- [Requirement]: Retype everything in the listing, leaving each line exactly as it is.

[Entries with scene source code]

....

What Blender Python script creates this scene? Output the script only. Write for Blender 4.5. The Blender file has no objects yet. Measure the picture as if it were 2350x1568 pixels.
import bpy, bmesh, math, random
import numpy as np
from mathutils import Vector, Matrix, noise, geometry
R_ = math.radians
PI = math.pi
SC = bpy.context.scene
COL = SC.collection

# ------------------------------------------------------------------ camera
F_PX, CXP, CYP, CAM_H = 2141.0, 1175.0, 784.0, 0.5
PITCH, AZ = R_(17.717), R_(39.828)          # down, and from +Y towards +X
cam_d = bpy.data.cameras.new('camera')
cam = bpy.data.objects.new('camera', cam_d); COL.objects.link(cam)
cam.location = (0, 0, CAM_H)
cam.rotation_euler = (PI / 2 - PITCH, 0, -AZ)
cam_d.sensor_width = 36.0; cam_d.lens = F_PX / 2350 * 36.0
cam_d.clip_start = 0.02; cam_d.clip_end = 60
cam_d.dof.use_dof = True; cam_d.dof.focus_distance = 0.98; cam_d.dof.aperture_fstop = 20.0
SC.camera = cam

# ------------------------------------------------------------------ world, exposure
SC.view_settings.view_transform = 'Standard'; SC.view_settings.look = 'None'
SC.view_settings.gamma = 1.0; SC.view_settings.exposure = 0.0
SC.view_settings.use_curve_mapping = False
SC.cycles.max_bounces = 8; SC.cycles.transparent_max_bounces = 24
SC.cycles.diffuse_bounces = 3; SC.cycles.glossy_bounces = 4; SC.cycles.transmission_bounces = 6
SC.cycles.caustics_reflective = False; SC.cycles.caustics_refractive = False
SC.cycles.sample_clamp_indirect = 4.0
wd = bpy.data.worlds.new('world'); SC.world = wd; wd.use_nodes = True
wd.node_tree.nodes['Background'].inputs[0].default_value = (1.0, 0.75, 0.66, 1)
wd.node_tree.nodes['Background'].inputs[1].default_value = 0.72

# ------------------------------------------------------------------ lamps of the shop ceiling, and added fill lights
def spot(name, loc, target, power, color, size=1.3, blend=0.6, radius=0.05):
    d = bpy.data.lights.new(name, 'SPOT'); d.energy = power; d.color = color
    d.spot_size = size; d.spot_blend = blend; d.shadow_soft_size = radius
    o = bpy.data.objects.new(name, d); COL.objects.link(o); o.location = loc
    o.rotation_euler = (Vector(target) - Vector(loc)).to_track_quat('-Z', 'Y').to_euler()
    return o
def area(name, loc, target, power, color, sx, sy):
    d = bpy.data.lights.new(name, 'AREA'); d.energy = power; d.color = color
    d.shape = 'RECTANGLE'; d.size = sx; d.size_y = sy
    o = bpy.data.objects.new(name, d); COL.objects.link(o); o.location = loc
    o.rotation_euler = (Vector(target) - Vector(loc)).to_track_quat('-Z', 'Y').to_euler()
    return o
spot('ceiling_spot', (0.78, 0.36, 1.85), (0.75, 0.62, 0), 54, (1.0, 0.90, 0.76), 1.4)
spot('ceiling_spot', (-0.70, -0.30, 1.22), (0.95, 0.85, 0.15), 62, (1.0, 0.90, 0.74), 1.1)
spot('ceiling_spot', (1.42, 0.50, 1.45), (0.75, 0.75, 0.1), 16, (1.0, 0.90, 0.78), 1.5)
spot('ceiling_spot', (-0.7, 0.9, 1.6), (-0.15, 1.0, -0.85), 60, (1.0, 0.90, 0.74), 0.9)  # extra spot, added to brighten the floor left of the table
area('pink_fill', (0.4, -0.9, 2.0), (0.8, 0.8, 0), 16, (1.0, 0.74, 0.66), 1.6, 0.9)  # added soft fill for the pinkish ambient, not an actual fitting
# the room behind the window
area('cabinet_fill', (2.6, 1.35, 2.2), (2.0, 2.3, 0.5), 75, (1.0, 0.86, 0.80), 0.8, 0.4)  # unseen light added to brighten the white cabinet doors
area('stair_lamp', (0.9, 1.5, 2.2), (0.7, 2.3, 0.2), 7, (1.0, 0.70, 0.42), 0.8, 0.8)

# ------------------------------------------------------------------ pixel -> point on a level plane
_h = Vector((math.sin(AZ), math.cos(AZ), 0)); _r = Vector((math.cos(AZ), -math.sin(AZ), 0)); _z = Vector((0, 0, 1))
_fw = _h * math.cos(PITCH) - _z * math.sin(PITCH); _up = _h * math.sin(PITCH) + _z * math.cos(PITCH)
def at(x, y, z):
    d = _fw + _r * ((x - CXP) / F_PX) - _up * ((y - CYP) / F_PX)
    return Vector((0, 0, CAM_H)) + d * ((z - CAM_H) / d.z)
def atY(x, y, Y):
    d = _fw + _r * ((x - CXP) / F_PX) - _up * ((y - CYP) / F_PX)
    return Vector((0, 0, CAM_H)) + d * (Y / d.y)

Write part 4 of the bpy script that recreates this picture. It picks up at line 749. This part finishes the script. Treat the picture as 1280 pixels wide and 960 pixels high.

....

- [Reply to the task]:
What Blender Python script creates this scene? Output the script only. Write for Blender 4.5. The Blender file has no objects yet. Measure the picture as if it were 2350x1568 pixels.
import bpy, bmesh, math, random
import numpy as np
from mathutils import Vector, Matrix, noise, geometry
R_ = math.radians
PI = math.pi
SC = bpy.context.scene
COL = SC.collection

# ------------------------------------------------------------------ camera
F_PX, CXP, CYP, CAM_H = 2141.0, 1175.0, 784.0, 0.5
PITCH, AZ = R_(17.717), R_(39.828)          # down, and from +Y towards +X
cam_d = bpy.data.cameras.new('camera')
cam = bpy.data.objects.new('camera', cam_d); COL.objects.link(cam)
cam.location = (0, 0, CAM_H)
cam.rotation_euler = (PI / 2 - PITCH, 0, -AZ)
cam_d.sensor_width = 36.0; cam_d.lens = F_PX / 2350 * 36.0
cam_d.clip_start = 0.02; cam_d.clip_end = 60
cam_d.dof.use_dof = True; cam_d.dof.focus_distance = 0.98; cam_d.dof.aperture_fstop = 20.0
SC.camera = cam

# ------------------------------------------------------------------ world, exposure
SC.view_settings.view_transform = 'Standard'; SC.view_settings.look = 'None'
SC.view_settings.gamma = 1.0; SC.view_settings.exposure = 0.0
SC.view_settings.use_curve_mapping = False
SC.cycles.max_bounces = 8; SC.cycles.transparent_max_bounces = 24
SC.cycles.diffuse_bounces = 3; SC.cycles.glossy_bounces = 4; SC.cycles.transmission_bounces = 6
SC.cycles.caustics_reflective = False; SC.cycles.caustics_refractive = False
SC.cycles.sample_clamp_indirect = 4.0
wd = bpy.data.worlds.new('world'); SC.world = wd; wd.use_nodes = True
wd.node_tree.nodes['Background'].inputs[0].default_value = (1.0, 0.75, 0.66, 1)
wd.node_tree.nodes['Background'].inputs[1].default_value = 0.72

# ------------------------------------------------------------------ lamps of the shop ceiling, and added fill lights
def spot(name, loc, target, power, color, size=1.3, blend=0.6, radius=0.05):
    d = bpy.data.lights.new(name, 'SPOT'); d.energy = power; d.color = color
    d.spot_size = size; d.spot_blend = blend; d.shadow_soft_size = radius
    o = bpy.data.objects.new(name, d); COL.objects.link(o); o.location = loc
    o.rotation_euler = (Vector(target) - Vector(loc)).to_track_quat('-Z', 'Y').to_euler()
    return o
def area(name, loc, target, power, color, sx, sy):
    d = bpy.data.lights.new(name, 'AREA'); d.energy = power; d.color = color
    d.shape = 'RECTANGLE'; d.size = sx; d.size_y = sy
    o = bpy.data.objects.new(name, d); COL.objects.link(o); o.location = loc
    o.rotation_euler = (Vector(target) - Vector(loc)).to_track_quat('-Z', 'Y').to_euler()
    return o
spot('ceiling_spot', (0.78, 0.36, 1.85), (0.75, 0.62, 0), 54, (1.0, 0.90, 0.76), 1.4)
spot('ceiling_spot', (-0.70, -0.30, 1.22), (0.95, 0.85, 0.15), 62, (1.0, 0.90, 0.74), 1.1)
spot('ceiling_spot', (1.42, 0.50, 1.45), (0.75, 0.75, 0.1), 16, (1.0, 0.90, 0.78), 1.5)
spot('ceiling_spot', (-0.7, 0.9, 1.6), (-0.15, 1.0, -0.85), 60, (1.0, 0.90, 0.74), 0.9)  # extra spot, added to brighten the floor left of the table
area('pink_fill', (0.4, -0.9, 2.0), (0.8, 0.8, 0), 16, (1.0, 0.74, 0.66), 1.6, 0.9)  # added soft fill for the pinkish ambient, not an actual fitting
# the room behind the window
area('cabinet_fill', (2.6, 1.35, 2.2), (2.0, 2.3, 0.5), 75, (1.0, 0.86, 0.80), 0.8, 0.4)  # unseen light added to brighten the white cabinet doors
area('stair_lamp', (0.9, 1.5, 2.2), (0.7, 2.3, 0.2), 7, (1.0, 0.70, 0.42), 0.8, 0.8)

# ------------------------------------------------------------------ pixel -> point on a level plane
_h = Vector((math.sin(AZ), math.cos(AZ), 0)); _r = Vector((math.cos(AZ), -math.sin(AZ), 0)); _z = Vector((0, 0, 1))
_fw = _h * math.cos(PITCH) - _z * math.sin(PITCH); _up = _h * math.sin(PITCH) + _z * math.cos(PITCH)
def at(x, y, z):
    d = _fw + _r * ((x - CXP) / F_PX) - _up * ((y - CYP) / F_PX)
    return Vector((0, 0, CAM_H)) + d * ((z - CAM_H) / d.z)
def atY(x, y, Y):
    d = _fw + _r * ((x - CXP) / F_PX) - _up * ((y - CYP) / F_PX)
    return Vector((0, 0, CAM_H)) + d * (Y / d.y)

Write part 4 of the bpy script that recreates this picture. It picks up at line 749. This part finishes the script. Treat the picture as 1280 pixels wide and 960 pixels high.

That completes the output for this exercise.